At Sago, it seems management performed the same calculations their counterparts at FordFirestone, and other corporations employed with deadly results. When money saved by ignoring the law far outweighs the cost of minuscule fines and the occasional lawsuit, corporations often will endanger workers, customers or all of us.

The Bush administration reflexively blames “bad apples” rather than addresses a broken system and its own role in perpetuating it, but Rep. Major Owens, D-NY, was on target when he noted last year, “the federal government is itself guilty of gross negligence in efforts to deter corporate manslaughter.”

Rather than solving that problem, Bush and Congress continue to exacerbate it. Since Bush took office, 17 proposed MSHA standards to protect miners’ safety and health were discarded, and the number of mines referred by MSHA to the Justice Department for criminal prosecution has dropped from 38 in 2000 to 12 last year.

Compromising the agency’s mission already driven away dedicated staff. Celeste Monforton, former special assistant at the MSHA for 6 years under the Clinton administration, told me she left a year after Bush took office because she “didn’t want to be a disgruntled employee.” Monforton believed Bush appointees were focused on “trying to be a friend and partner to industry instead of protecting workers.”

Bush appointees also have squelched the flow of information from MSHA, denying or heavily redacting information requests. Ironically, the agency was exceptionally transparent during his father’s presidency, according to Ellen Smith, editor of Mine Health and Safety News.

Preventing the Next Tragedy

When Rep. Owens introduced the Wrongful Death Accountability Act last year, to make corporate manslaughter a felony offense and double the maximum punishment for lying to federal safety inspectors, Republicans quickly killed the bill on a party-line vote.

In sharp contrast, government responded swiftly (if inadequately) when the corporate media and wealthy interests sounded alarms over the financial harm caused by fraud and accounting crimes at Enron. Forcing federal officials to change their political calculations and treat corporate crimes that kill as seriously as those harming investors will require a level of public outcry that dwarfs the response to the Enron and Arthur Andersen scandals.

Perhaps the outrage over Sago will prove the impetus to save the lives of other Americans. It’s not just to protect those toiling in mines. More U.S. workers are killed in workplace accidents in an average day than died in the Sago mine — most of them in equally preventable events.

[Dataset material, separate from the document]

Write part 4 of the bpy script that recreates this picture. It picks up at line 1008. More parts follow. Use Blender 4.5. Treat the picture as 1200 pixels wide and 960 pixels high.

Though the timing was unpredictable, let’s recognize the Sago tragedy is not rightfully called an “accident.” Corporate executives’ decisions will change when endangering workers’ lives carries the likelihood of painful fines or imprisonment. Only then will crimes like those at Sago, and the subsequent tragedy, cease to be regular events.

An earlier version of this story was first published by

Addendum: On Jan. 10, less than one week after the Sago miners were found dead, a roof collapse at a mine owned by Maverick Mining Co. in Pikeville, KY killed employee Cornelius Yates. The mine had been cited five times in two years for failure to protect against roof falls. The average fine was less than $70.